Courage is measured in many ways. But one of them has to be an 8-year-old willing his arm to grow as he slowly – can we say cold molasses here? – drew the blanket off the cage.

It was happy ending time. Nobody got sprayed except the cage and some prairie grass.

But I don’t think our son was in any danger. He didn’t stop running until the house blocked his path.

My second black eye

My second black eye (see That eye for the first one) earned me a variety of responses.

This one came a few years after I was married.

I stood at the checkout counter of the grocery store with two kids, a full load of groceries, and a deep black swoosh under my eye.

The clerk took my check while staring at the cash register keys and returned my receipt while studying the scale below me.

As I walked to the car, a woman met my eyes (this was in a friendly small town) and then studied the pavement intently.

But a neighbor, who had just arrived in the parking lot, popped out of her car. “What on earth happened to you?”

At church the next day, a friend wandered up to me with a grin on his face. “So does Matt look as bad as you do?”

Matt’s my husband and our friends knew his character pretty well.

But I had to confess over and over that a male member of the family had done this to me.

Here’s the rest of the story:

I was tucking our younger son, 3 years old at the time, into bed and leaned down to kiss him on the forehead just as he moved forward to give me a hug. His hard head crashed into my cheek.

Let me tell you that such a collision paints the blackest swoosh you’ve ever seen.

My experience was simple but it gave me more empathy for women with black eyes not so innocently delivered.

Cleaning out the archive box

I knew things were going to get a little sticky when I uncovered an ink refill for a printer that I don’t remember owning.  I had cracked open my archive box to find it filled with interesting treasures.

“Archive box” sounds fancy, doesn’t it?

My archive box is a plastic box with lid that contains CDs from programs I’ve installed. What a great idea, I thought when I got it. All my CDs were safely stored in one place and protected from dust and stuff.

I don’t know why the ink refill was in the box. The printer must not have lasted long enough to even earn a refill.

I don’t visit my archive box much but my computer crashed and I was re-installing programs.
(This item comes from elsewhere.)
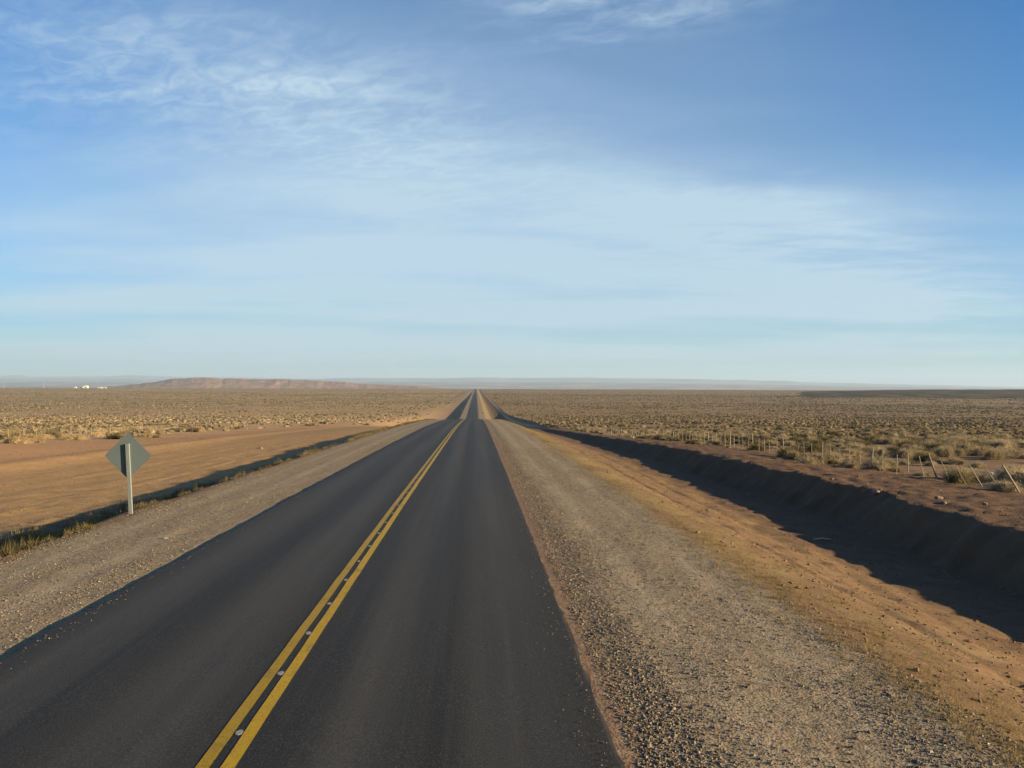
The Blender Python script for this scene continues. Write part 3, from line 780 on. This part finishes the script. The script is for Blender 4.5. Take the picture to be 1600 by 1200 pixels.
# a point on the ground seen at a pixel of the photo
def on_ground(px, py, lo=6.0, hi=400.0):
    d = direction(px, py); t = np.geomspace(lo, hi, 4000)
    g = height(EYE.x + d.x * t, t) - (EYE.z + d.z * t)
    i = int(np.argmax(g > 0)) if (g > 0).any() else len(t) - 1
    return Vector((EYE.x + d.x * t[i], t[i], H(EYE.x + d.x * t[i], t[i])))

rk, T, b = new_mat('pale_rock', .85)
geo = T.new('ShaderNodeNewGeometry')
T.put(b.inputs['Base Color'], T.mix(T.noise(geo.outputs['Position'], 14, 4, .6), (0.17, 0.125, 0.09), (0.30, 0.235, 0.17)))
def rock(px, py, size, label):
    p = on_ground(px, py)
    bpy_me = bpy.data.meshes.new('rock')
    import bmesh
    bm = bmesh.new(); bmesh.ops.create_icosphere(bm, subdivisions=3, radius=1)
    sd = random.randrange(1000)
    for v in bm.verts:
        q = v.co; k = 1 + .5 * float(vnoise(q.x * 1.5 + 3, q.y * 1.5 + q.z * 2, sd)) + .22 * float(vnoise(q.x * 4, q.z * 4 + q.y * 3, sd + 1))
        v.co = Vector((q.x * k, q.y * k * .8, q.z * k * .62)) * size
    bm.to_mesh(bpy_me); bm.free(); bpy_me.materials.append(rk)
    o = link('rock', bpy_me, None, (p.x, p.y, p.z + size * .12)); o.rotation_euler = (0, 0, random.uniform(0, 6))
    tag(o, label, 'rock', 'pale rocks near the ditch')
rock(1369, 770, .16, 'pale flat rock on the ditch rim below the middle fence posts')
rock(1375, 766, .08, 'small rock just behind the flat pale rock on the ditch rim')
rock(1467, 779, .13, 'upright pinkish rock on the ditch rim under the leaning posts')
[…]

But opening that box was like a trip down memory lane but without the warm fuzzy emotions. What I felt was mostly confusion.

For example, I uncovered a  CD with a big black question mark scrawled on the label.

What in the world? Who labels their CD with a question mark?

Me, obviously.

Although nobody accuses me of being well-organized (well, someone did once but that was before they saw my desk), I took some pride on my box as a shred of planning.

Every program CD went into that box after installation.

I am proud to say that there were no 5 ½ inch floppies in there.  Using my system, that’s a miracle.

So I lifted the lid to pull out the programs for re-installation.

I found programs that won’t run on anything newer than Windows 98.  I found programs for pre-schoolers. (Our youngest is 19.)  I found a CD from our classical music days.

I’d like to blame this on the kids but they never open the box.  They just run the programs and don’t mess with the details.

Wonder where they learned that?

I’m sure there’s a major life lesson in all this. Something about staying organized.  Those lessons tend to roll off me like tumbleweeds crossing the prairie.

Sometimes simple is better. So here’s what I learned: I’m cleaning out the box.

That way there’ll be more room for further archiving.